YOUR OBJECTIVE:
From the entries that follow, reproduce exactly and only the lines from the line with "Write part 5" to the line with "sumac('yellow sumac right", endpoints included.
--- begin THE RECORDS ---
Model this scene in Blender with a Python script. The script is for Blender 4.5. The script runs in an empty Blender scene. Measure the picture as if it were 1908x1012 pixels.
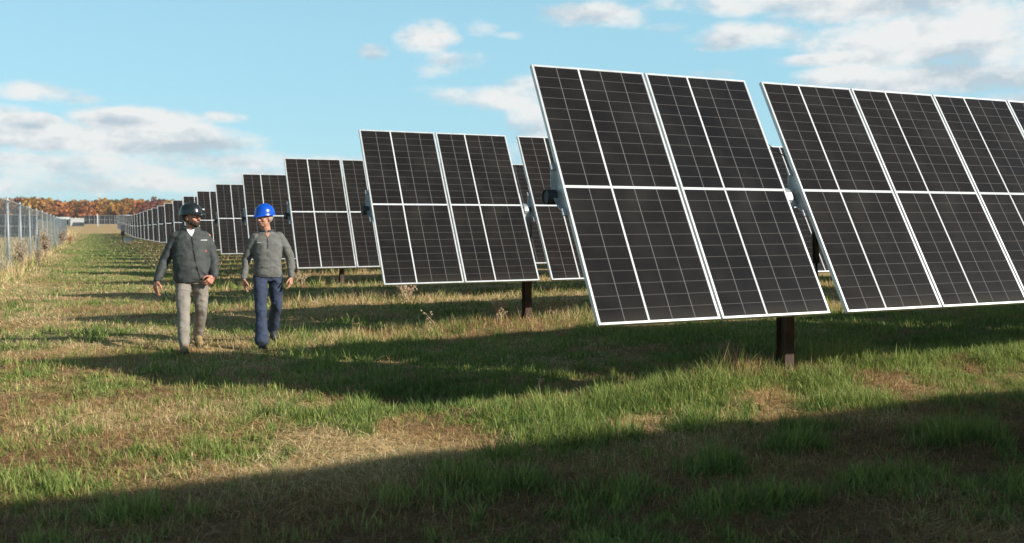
import bpy, math, random
import numpy as np
from mathutils import Vector, Matrix
from mathutils.bvhtree import BVHTree

random.seed(7)
R = math.radians
scene = bpy.context.scene
col = scene.collection

# ------------------------------------------------------------------ helpers
def tag(o, label=None, cat=None, group=None, kind=None):
    if label: o['label'] = label
    if cat: o['category'] = cat
    if group: o['group'] = group
    if kind: o['kind'] = kind
    return o

def empty(name, loc, rz=0.0):
    o = bpy.data.objects.new(name, None)
    o.empty_display_size = 0.3
    o.location = loc
    o.rotation_euler = (0, 0, rz)
    col.objects.link(o)
    return o

def link(name, me, parent=None, loc=(0, 0, 0), rot=None):
    o = bpy.data.objects.new(name, me)
    col.objects.link(o)
    o.parent = parent
    o.location = loc
    if rot: o.rotation_euler = rot
    return o

class MB:
    """collects simple shapes into one mesh"""
    def __init__(s): s.v = []; s.f = []; s.m = []
    def add(s, vs, fs, mi=0):
        b = len(s.v); s.v += [tuple(v) for v in vs]
        s.f += [tuple(b + i for i in f) for f in fs]; s.m += [mi] * len(fs)
        return s
    def box(s, x0, x1, y0, y1, z0, z1, mi=0, M=None):
        vs = [Vector((x, y, z)) for z in (z0, z1) for y in (y0, y1) for x in (x0, x1)]
        if M is not None: vs = [M @ v for v in vs]
        return s.add(vs, [(0, 2, 3, 1), (4, 5, 7, 6), (0, 1, 5, 4), (2, 6, 7, 3), (0, 4, 6, 2), (1, 3, 7, 5)], mi)
    def tube(s, pts, r, n=8, mi=0, cap=True):
        pts = [Vector(p) for p in pts]
        if not hasattr(r, '__len__'): r = [r] * len(pts)
        rings = []
        up = None
        for i, p in enumerate(pts):
            d = (pts[min(i + 1, len(pts) - 1)] - pts[max(i - 1, 0)]).normalized()
            if up is None: up = d.orthogonal().normalized()
            a = (up - d * up.dot(d)).normalized(); up = a
            b = d.cross(a)
            rings.append([p + (a * math.cos(2 * math.pi * k / n) + b * math.sin(2 * math.pi * k / n)) * r[i] for k in range(n)])
        vs = [v for rg in rings for v in rg]
        fs = [(i * n + k, i * n + (k + 1) % n, (i + 1) * n + (k + 1) % n, (i + 1) * n + k) for i in range(len(pts) - 1) for k in range(n)]
        if cap:
            fs.append(tuple(range(n - 1, -1, -1))); fs.append(tuple((len(pts) - 1) * n + k for k in range(n)))
        return s.add(vs, fs, mi)
    def ellipsoid(s, c, r, M=None, nu=14, nv=9, mi=0):
        vs = []; fs = []
        c = Vector(c)
        for j in range(nv + 1):
            th = math.pi * j / nv
            for i in range(nu):
                ph = 2 * math.pi * i / nu
                p = Vector((r[0] * math.sin(th) * math.cos(ph), r[1] * math.sin(th) * math.sin(ph), r[2] * math.cos(th)))
                if j in (0, nv): p = Vector((0, 0, r[2] * math.cos(th)))
                if M is not None: p = M @ p
                vs.append(c + p)
        # poles as single verts
        base = []
        top = 0
        V = [vs[0]] + vs[nu:nu * nv] + [vs[nu * nv]]
        for i in range(nu): fs.append((0, 1 + i, 1 + (i + 1) % nu))
        for j in range(nv - 2):
            for i in range(nu):
                a = 1 + j * nu + i; b = 1 + j * nu + (i + 1) % nu
                fs.append((a, a + nu, b + nu, b))
        last = len(V) - 1; o = 1 + (nv - 2) * nu
        for i in range(nu): fs.append((o + i, last, o + (i + 1) % nu))
        return s.add(V, fs, mi)
    def capsule(s, p0, r0, p1, r1, n=14):
        p0 = Vector(p0); p1 = Vector(p1); d = p1 - p0; L = d.length
        d.normalize(); a = d.orthogonal().normalized(); b = d.cross(a)
        rings = []
        for k in range(1, 5):
            t = -math.pi / 2 + k * math.pi / 8
            rings.append((p0 + d * (math.sin(t) * r0), math.cos(t) * r0))
        for k in range(0, 4):
            t = k * math.pi / 8
            rings.append((p1 + d * (math.sin(t) * r1), math.cos(t) * r1))
        V = [p0 - d * r0]
        for c, r in rings: V += [c + (a * math.cos(2 * math.pi * k / n) + b * math.sin(2 * math.pi * k / n)) * r for k in range(n)]
        V.append(p1 + d * r1)
        F = []
        for i in range(n): F.append((0, 1 + (i + 1) % n, 1 + i))
        for j in range(len(rings) - 1):
            for i in range(n):
                p = 1 + j * n + i; q = 1 + j * n + (i + 1) % n
                F.append((p, q, q + n, p + n))
        last = len(V) - 1; o = 1 + (len(rings) - 1) * n
        for i in range(n): F.append((o + i, o + (i + 1) % n, last))
        return s.add(V, F)
    def chain(s, pts, rs):
        for i in range(len(pts) - 1): s.capsule(pts[i], rs[i], pts[i + 1], rs[i + 1])
        return s
    def loft(s, rings, n=28, p=2.4):
        """rings: (cx, cy, z, rx, ry[, tilt_y]) superelliptic rings stacked in z"""
        V = []; F = []
        for (cx, cy, z, rx, ry, *t) in rings:
            tl = t[0] if t else 0.0
            for k in range(n):
                a = 2 * math.pi * k / n
                ca, sa = math.cos(a), math.sin(a)
                x = rx * math.copysign(abs(ca) ** (2 / p), ca); y = ry * math.copysign(abs(sa) ** (2 / p), sa)
                V.append((cx + x, cy + y, z + tl * x))
        for j in range(len(rings) - 1):
            for i in range(n):
                a = j * n + i; b = j * n + (i + 1) % n
                F.append((a, b, b + n, a + n))
        F.append(tuple(range(n - 1, -1, -1))); F.append(tuple((len(rings) - 1) * n + k for k in range(n)))
        return s.add(V, F)
    def mesh(s, name, mats, smooth=False):
        me = bpy.data.meshes.new(name)
        me.from_pydata(s.v, [], s.f)
        for m in (mats if isinstance(mats, (list, tuple)) else [mats]): me.materials.append(m)
        me.polygons.foreach_set('material_index', s.m)
        if smooth: me.polygons.foreach_set('use_smooth', [True] * len(s.f))
        me.update()
        return me
    def obj(s, name, mats, parent=None, loc=(0, 0, 0), rot=None, smooth=False):
        return link(name, s.mesh(name, mats, smooth), parent, loc, rot)

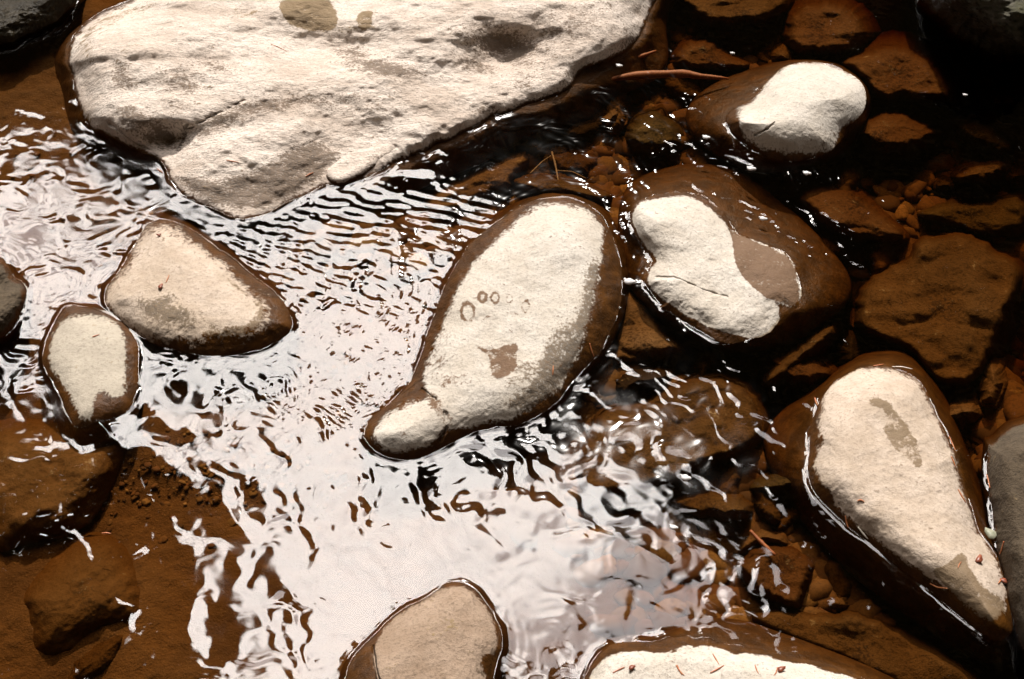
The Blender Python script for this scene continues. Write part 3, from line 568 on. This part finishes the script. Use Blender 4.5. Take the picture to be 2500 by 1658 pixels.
num = np.full(BX.shape, 0.02 * -0.16); den = np.full(BX.shape, 0.02)
for (pu, pv, rad, dep) in DEPTHS:
    p = unproj(pu, pv, dep); s = rad * 0.00095
    wgt = np.exp(-(((BX - p[0]) ** 2 + (BY - p[1]) ** 2) / (s * s)))
    num += wgt * dep; den += wgt
P3 = np.stack([BX, BY, 0 * BX], -1)
BZ = num / den + 0.022 * fbm(P3, 5, 5, 77) + 0.006 * fbm(P3, 45, 3, 79)
ny, nx = BX.shape; idx = np.arange(nx * ny).reshape(ny, nx)
q = np.stack([idx[:-1, :-1], idx[:-1, 1:], idx[1:, 1:], idx[1:, :-1]], -1).reshape(-1, 4)
mb = bpy.data.materials.new('bed_silt'); mb.use_nodes = True; n = NT(mb.node_tree); n.n.clear()
co = n.new('ShaderNodeTexCoord').outputs['Object']
b1 = n.noise(co, 4, 5, 0.6); b2 = n.noise(co, 40, 6, 0.7); b3 = n.noise(co, 220, 3, 0.6)
c = n.mix(n.step(b1, 0.35, 0.65), (0.085, 0.040, 0.011), (0.135, 0.068, 0.021))
c = n.mix(n.step(b2, 0.5, 0.7, 0, .6), c, (0.07, 0.035, 0.012)); c = n.mix(n.step(b3, 0.55, 0.75, 0, .5), c, (0.26, 0.16, 0.07))
p = n.new('ShaderNodeBsdfPrincipled'); n.put(p.inputs['Base Color'], c); p.inputs['Roughness'].default_value = 0.9
bp = n.new('ShaderNodeBump'); n.put(bp.inputs['Height'], n.math('ADD', b2, n.math('MULTIPLY', b3, 0.3))); bp.inputs['Distance'].default_value = 0.012
n.l.new(bp.outputs[0], p.inputs['Normal']); o = n.new('ShaderNodeOutputMaterial'); n.l.new(p.outputs[0], o.inputs[0])
add_obj('stream_bed', make_mesh('stream_bed', np.stack([BX, BY, BZ], -1).reshape(-1, 3), q), mb, kind='structure', label='brown silty stream bed under the shallow water', cat='stream bed')

def bed_z(x, y):
    i = np.clip(np.searchsorted(by, y), 0, ny - 1); j = np.clip(np.searchsorted(bx, x), 0, nx - 1)
    return BZ[i, j]
# loose gravel lying on the bed
def ico():
    t = (1 + 5 ** .5) / 2
    v = np.array([(-1, t, 0), (1, t, 0), (-1, -t, 0), (1, -t, 0), (0, -1, t), (0, 1, t), (0, -1, -t), (0, 1, -t), (t, 0, -1), (t, 0, 1), (-t, 0, -1), (-t, 0, 1)], float)
    v /= np.linalg.norm(v[0])
    f = [(0, 11, 5), (0, 5, 1), (0, 1, 7), (0, 7, 10), (0, 10, 11), (1, 5, 9), (5, 11, 4), (11, 10, 2), (10, 7, 6), (7, 1, 8), (3, 9, 4), (3, 4, 2), (3, 2, 6), (3, 6, 8), (3, 8, 9), (4, 9, 5), (2, 4, 11), (6, 2, 10), (8, 6, 7), (9, 8, 1)]
    v = [tuple(a) for a in v]; nf = []; cache = {}
    def mid(a, b):
        k = (min(a, b), max(a, b))
        if k not in cache:
            m_ = np.array(v[a]) + np.array(v[b]); m_ /= np.linalg.norm(m_); v.append(tuple(m_)); cache[k] = len(v) - 1
        return cache[k]
    for a, b, c_ in f:
        x, y, z_ = mid(a, b), mid(b, c_), mid(c_, a); nf += [(a, x, z_), (b, y, x), (c_, z_, y), (x, y, z_)]
    return np.array(v), np.array(nf)
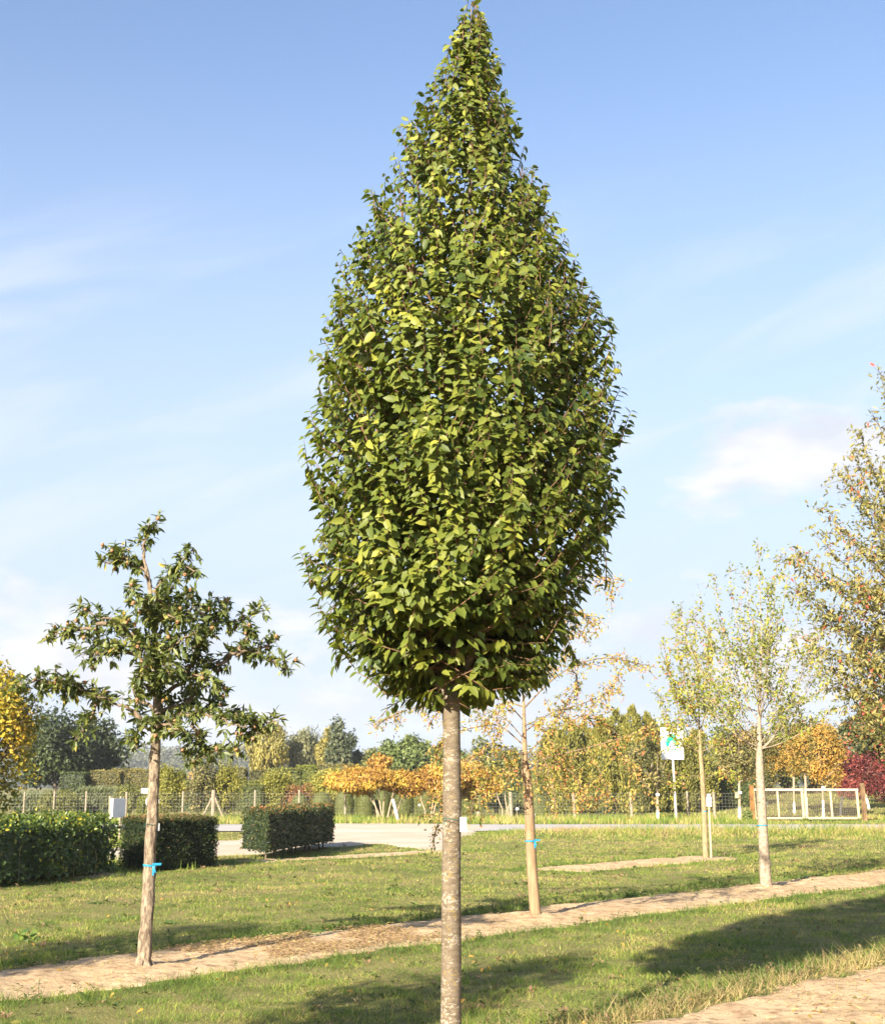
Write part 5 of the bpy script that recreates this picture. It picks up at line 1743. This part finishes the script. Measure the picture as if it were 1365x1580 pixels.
sumac('orange sumac with the most pale forked stems, left of the leaning white post', 568, 56, 1186, 1219, 62, 161, 8000, [(584, 1264, 574, 1226), (588, 1262, 565, 1222), (590, 1260, 583, 1222), (591, 1264, 594, 1222), (598, 1258, 606, 1226)])
sumac('orange sumac crown behind the leaning white post', 624, 42, 1188, 1220, 62.8, 162, 6500, [(603, 1264, 618, 1228), (612, 1250, 632, 1224), (600, 1255, 607, 1225)])
sumac('yellow orange sumac touching the smooth grey trunk', 666, 42, 1182, 1223, 62.4, 163, 7000, [(662, 1262, 668, 1236), (664, 1262, 672, 1240), (655, 1262, 650, 1236)])
sumac('yellow sumac right of the smooth grey trunk', 737, 40, 1174, 1232, 64.5, 164, 5600, [(775, 1262, 768, 1232), (780, 1262, 779, 1232), (784, 1262, 788, 1232)])


def topiary(label, cx, hw, top, bot, Y, seed, shape='dome', trunk=None):
    rg = np.random.default_rng(seed)
    s = s_of(Y)
    zt, x = at(cx, top, Y)[2], at(cx, top, Y)[0]
    zb = max(at(cx, bot, Y)[2], .05)
    if bot > 1255:
        zb = .05
    R = hw * s
    g0 = np.array((x, Y, 0.0))
    f = np.linspace(0, 1, 15)
    if shape == 'dome':
        prof = np.where(f < .45, .93 + .07 * np.sin(f / .45 * math.pi / 2), np.sqrt(np.maximum(1 - ((f - .45) / .55) ** 1.9, 0)))
    elif shape == 'cone':
        prof = (1 - f) ** .72 * (.9 + .1 * np.minimum(f / .06, 1))
    else:
        prof = np.sqrt(np.maximum(1 - f ** 2.2, 0))
    prof = np.maximum(prof, .004)
    z = zb + (zt - zb) * f
    th = thing('topiary_tree', label, 'topiary', g0, 'clipped topiary shapes behind the fence')
    b = MB()
    pr = list(zip(prof * R, z))
    pr = [(.004, zb)] + pr
    b.lathe((x, Y, 0), pr, 26, 0, .25, .06, seed)
    n = int(2400 * (R * (zt - zb)) / .6) + 500
    fi = rg.random(n)
    rr = np.interp(fi, f, prof) * R
    a = rg.uniform(0, 2 * math.pi, n)
    P = np.stack((x + np.cos(a) * rr, Y + np.sin(a) * rr, zb + (zt - zb) * fi), 1)
    O = np.stack((np.cos(a), np.sin(a), .3 + fi), 1)
    b.leaves(P, rg.normal(0, .8, (n, 3)) + O * .2, O + rg.normal(0, .35, (n, 3)), .055, .03, np.clip(rg.normal(.45, .2, n), 0, 1))
    b.build('crown', M['topiary'], th)
    if zb > .1:
        b = MB()
        b.tube([(x + (trunk or 0) * s, Y, -.05), (x, Y, zb + .15)], [.11, .09], 7)
        b.build('trunk', M['stem_pale'], th)
    return th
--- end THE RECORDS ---
EXERCISE RESPONSE:
Write part 5 of the bpy script that recreates this picture. It picks up at line 1743. This part finishes the script. Measure the picture as if it were 1365x1580 pixels.
sumac('orange sumac with the most pale forked stems, left of the leaning white post', 568, 56, 1186, 1219, 62, 161, 8000, [(584, 1264, 574, 1226), (588, 1262, 565, 1222), (590, 1260, 583, 1222), (591, 1264, 594, 1222), (598, 1258, 606, 1226)])
sumac('orange sumac crown behind the leaning white post', 624, 42, 1188, 1220, 62.8, 162, 6500, [(603, 1264, 618, 1228), (612, 1250, 632, 1224), (600, 1255, 607, 1225)])
sumac('yellow orange sumac touching the smooth grey trunk', 666, 42, 1182, 1223, 62.4, 163, 7000, [(662, 1262, 668, 1236), (664, 1262, 672, 1240), (655, 1262, 650, 1236)])
sumac('yellow sumac right of the smooth grey trunk', 737, 40, 1174, 1232, 64.5, 164, 5600, [(775, 1262, 768, 1232), (780, 1262, 779, 1232), (784, 1262, 788, 1232)])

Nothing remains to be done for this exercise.